EXTRACTED ENTRIES:
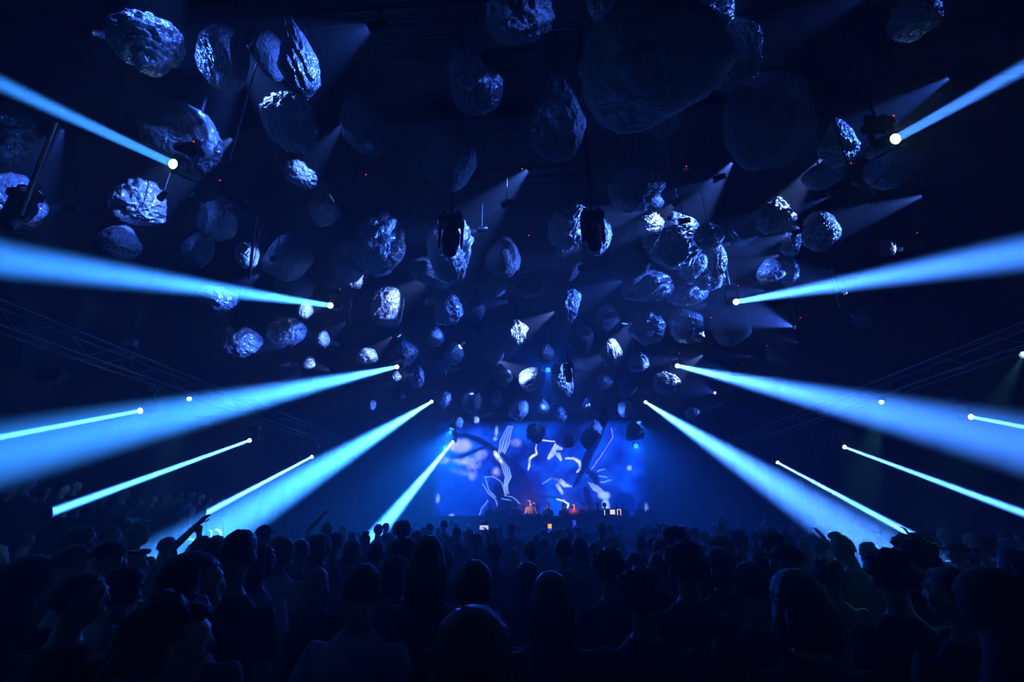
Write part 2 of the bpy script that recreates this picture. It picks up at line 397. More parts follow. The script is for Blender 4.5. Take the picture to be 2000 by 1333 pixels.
DIM = [boulder_mesh(200+i, 4, .35, .3 if i % 2 else 0, 18, m='paper') for i in range(6)]
ROCKS = []
EYE = B('eyelet', lambda bm: (tube(bm, [(0, 0, -.04), (0, 0, .05)], [.03, .012], 8), ball(bm, (0, 0, .06), (.022, .022, .022), 1)), True)
def boulder(px, py, wpx, hpx, lit, label, own=0, tear=0., rot=0., z=None, dark=False, t=None, crump=1., group='hanging crumpled boulders'):
    i = len(ROCKS); d = ray(px, py)
    if t is None:
        zz = z if z else 7.6+rnd.uniform(-.5, .5)
        t = (zz-CAMH)/d.z if d.z > .05 else 19
        s = max(wpx, hpx)*t/FPX
        if s > 1.5: t *= 1.5/s
        if s < .45: t *= .45/s
    t = min(t, 19.3+rnd.uniform(-.6, .6))
    for _ in range(14):      # step back or forward until clear of its neighbours
        c = CP+d*t; rad = .5*max(wpx, hpx)*t/FPX; bad = [q for q in ROCKS if (q[0]-c).length < (rad+q[1])*.82]
        if not bad: break
        t += .25 if t < 17 else -.3
    ROCKS.append((c, rad))
    if c.z+rad > ZC-.7: pass
    root = empty('crumpled_boulder', c, label, 'hanging rock', group)
    ws = wpx*t/FPX/2; hs = hpx*t/FPX/2; el = math.atan2(d.z, math.hypot(d.x, d.y)); 
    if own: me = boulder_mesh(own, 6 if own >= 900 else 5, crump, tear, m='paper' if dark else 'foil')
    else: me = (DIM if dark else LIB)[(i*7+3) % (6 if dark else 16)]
    sh = inst('boulder_shell', me, None, root, (0, 0, 0), (0, math.radians(rot), rnd.uniform(0, 6.28) if not tear else 0), (1, 1, 1))
    sh.scale = (ws, ws*.95, hs)
    if not tear: sh.rotation_euler = (0, math.radians(rot), PS+rnd.choice((0, .3, -.3)))
    sh.rotation_euler.x = el*.5
    top = hs*.95
    inst('eyelet', EYE, M['cable'], root, (0, 0, top))
    rod_obj('hanging_cable', (0, 0, top), (0, 0, ZC-.03-c.z), .007, M['cable'], root)
    if lit > 0: return c, rad, t
    return c, rad, t
def me_pin(bm): lathe(bm, [(.02, -.13), (.05, -.12), (.055, -.02), (.062, .05), (.064, .10), (.059, .10), (.055, .04), (.052, -.045), (.01, -.05)])
PIN = B('can', me_pin, True); PLENS = B('pin_lens', lambda bm: lathe(bm, [(.02, -.045), (.048, -.044), (.04, -.035), (.01, -.03)]), True)
PBR = B('bracket', lambda bm: (tube(bm, [(-.065, 0, 0), (-.065, 0, .09), (.065, 0, .09), (.065, 0, 0)], [.006]*4, 6)))
NPIN = [0]
def pinspot(c, rad, t, lit, side=1, up=.35, near=.9, ang=None, vis=None, lb='', dist=1.0):
    """small lamp beside a boulder, aimed at it"""
    right = RZ @ Vector((1, 0, 0)); fwd = RZ @ Vector((0, 1, 0))
    L = (rad*1.1+.75)*dist
    if vis: pos = at_t(vis[0], vis[1], t*vis[2])
    else:
        side = side if abs(side) > .75 else (.75 if side >= 0 else -.75)
        v = (right*side+Vector((0, 0, 1))*up-fwd*near*.62).normalized(); pos = c+v*(rad+L)
    d = (c-pos); dl = d.length; d.normalize()
    NPIN[0] += 1
    r = empty('pin_spot', pos, lb or 'small pin spot aimed at the boulder beside it', 'stage light', 'pin spots aimed at the boulders')
    q = d.to_track_quat('Z', 'Y').to_euler()
    cn = inst('can', PIN, M['black'], r, (0, 0, 0), q); inst('lens', PLENS, M['pinlens'], cn); inst('bracket', PBR, M['black'], r)
    rod_obj('drop_rod', (0, 0, .09), (0, 0, ZC-.03-pos.z), .008, M['cable'], r)
    a = ang or min(56, 2*math.degrees(math.atan2(rad*1.05, dl)))
    spot('pin_lamp', d*-.005, d, PIN_E*lit*dl*dl*.55, PIN_C if lit < 1.3 else (.07, .19, 1) if lit < 1.9 else (.15, .28, 1), a, .6, .018, r)

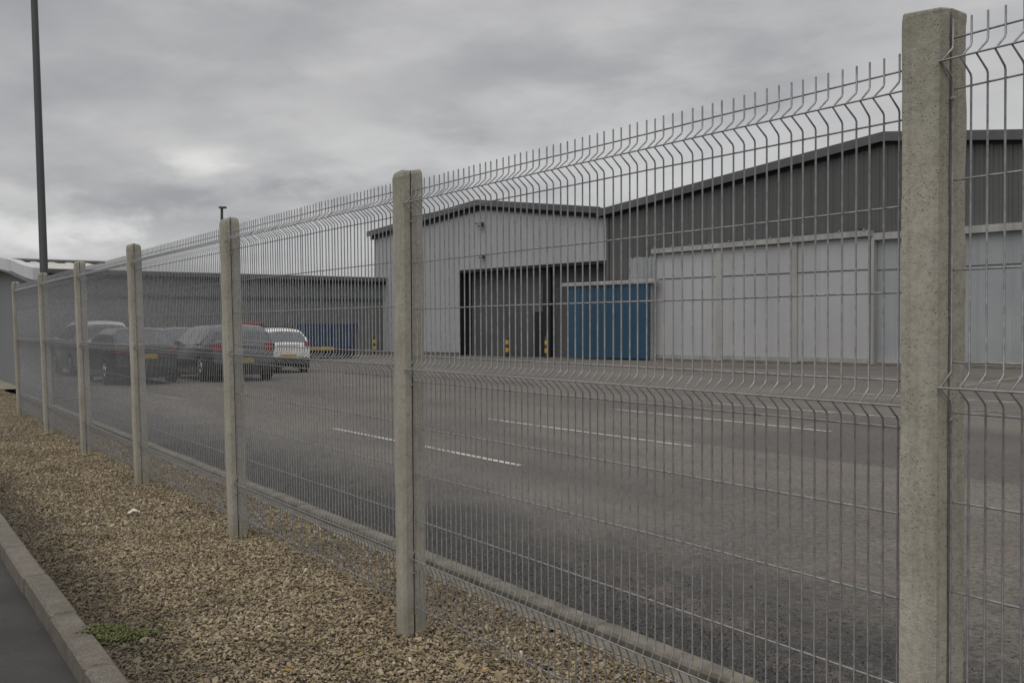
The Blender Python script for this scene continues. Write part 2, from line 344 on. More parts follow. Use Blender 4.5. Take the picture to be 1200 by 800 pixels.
M_LENS = simple('floodlight_glass', (.25, .26, .27), .2); M_LEAF = simple('fallen_leaf', (.26, .17, .035), .7); M_LEAF2 = simple('green_leaf', (.085, .092, .018), .7); M_MOSS = simple('moss', (.055, .075, .018), .95)
M_GALV = simple('galvanised_steel', (.34, .35, .36), .4, .6)
print('materials ok')

# ------------------------------------------------------------------ ground
g = MB(); g.add([(-1500, -1500, -1.6), (1500, -1500, -1.6), (1500, 1500, -1.6), (-1500, 1500, -1.6)], [(0, 1, 2, 3)])
g.build('ground', M_GROUND, kind='structure')
def sheet(name, m_, sa, sb, ta, tb, zf, step=1.0, kind='structure'):
    ns = max(1, int((sb-sa)/step)); nt_ = max(1, int(abs(tb-ta)/step)); q = MB(); vs = []
    for i in range(ns+1):
        for j in range(nt_+1):
            p = F(sa+(sb-sa)*i/ns, ta+(tb-ta)*j/nt_); vs.append((p.x, p.y, zf(p.x, p.y)))
    fs = [(i*(nt_+1)+j, i*(nt_+1)+j+1, (i+1)*(nt_+1)+j+1, (i+1)*(nt_+1)+j) for i in range(ns) for j in range(nt_)]
    q.add(vs, fs, 0, True); o = q.build(name, m_, kind=kind); 
    if name == 'yard':
        pass
    return o
sheet('yard', M_YARD, -60, 90, -.77, -95, yard_z, 2.5)
sheet('gravel_bed', M_BED, -5, 20.9, 1.181, -.554, lambda x, y: -.018 + .006*noise.noise(Vector((x*1.3, y*1.3, 0))), .25)
sheet('road', M_ROAD, -40, 90, 1.285, 9, lambda x, y: -.085, 3)
sheet('verge', M_GROUND, -40, 90, 9, 40, lambda x, y: -.05, 8)
sheet('path', M_PATH, 20.9, 60, 1.181, -1.1, lambda x, y: -.006, 1)
# yard's edge strip of earth between the two rows of edging
sheet('soil_strip', M_GROUND, -5, 20, -.63, -.67, lambda x, y: -.035, 3)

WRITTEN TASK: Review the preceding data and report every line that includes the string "Blender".

REPLY TO THE TASK:
Write part 2 of the bpy script that recreates this picture. It picks up at line 397. More parts follow. The script is for Blender 4.5. Take the picture to be 2000 by 1333 pixels.
The Blender Python script for this scene continues. Write part 2, from line 344 on. More parts follow. Use Blender 4.5. Take the picture to be 1200 by 800 pixels.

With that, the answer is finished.